Brad Jones, Frank Zombo, Vic So’oto and previous starter Erik Walden all played while Matthews rested. Capers liked a little of what he saw from each, noting the sacks by Jones and So’oto and the solid edge set against the run by Jones and Zombo, but no one jumped forward and seized the job. Considering Capers mentioned Jones against both the run and pass, perhaps he’s a potential new starter.

“We’re going to get those guys reps this week and take a good look and see how things go and make a decision on who to go with,” Capers said. “They’re guys we can roll through there, too, to try to keep guys fresh.”

Meanwhile, the Packers offense continued to roll along even without its starting quarterback, top receiver and top running back.

Taking nothing away from the record-setting performance by Matt Flynn in place of Aaron Rodgers, Offensive Coordinator Joe Philbin liked the way his entire unit didn’t miss a beat without Greg Jennings or James Starks and while dealing with more shuffling on the offensive line.

“Hopefully it says a lot about all 11 guys in the offense,” Philbin said, declining to give excessive credit to the Packers’ offensive system. “We tell our guys every Saturday we’re really putting our faith and our confidence in the character and the preparation of our guys.”

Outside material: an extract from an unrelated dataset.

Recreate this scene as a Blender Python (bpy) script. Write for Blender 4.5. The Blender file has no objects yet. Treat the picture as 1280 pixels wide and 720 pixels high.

Flynn was the guy who shined brightest, of course, which Philbin attributed not just to the past week’s preparation but four years’ worth of dedication to improving his game for when his turn came.

“Knowing this myself when I warmed the bench in some of my playing days, it’s nice to see a guy contribute,” Philbin said. “When you see guys work as hard as they do and put in the effort and the time, and for the number of years that Matt has, to have something good like this happen to him, you have to be happy for guys like that.”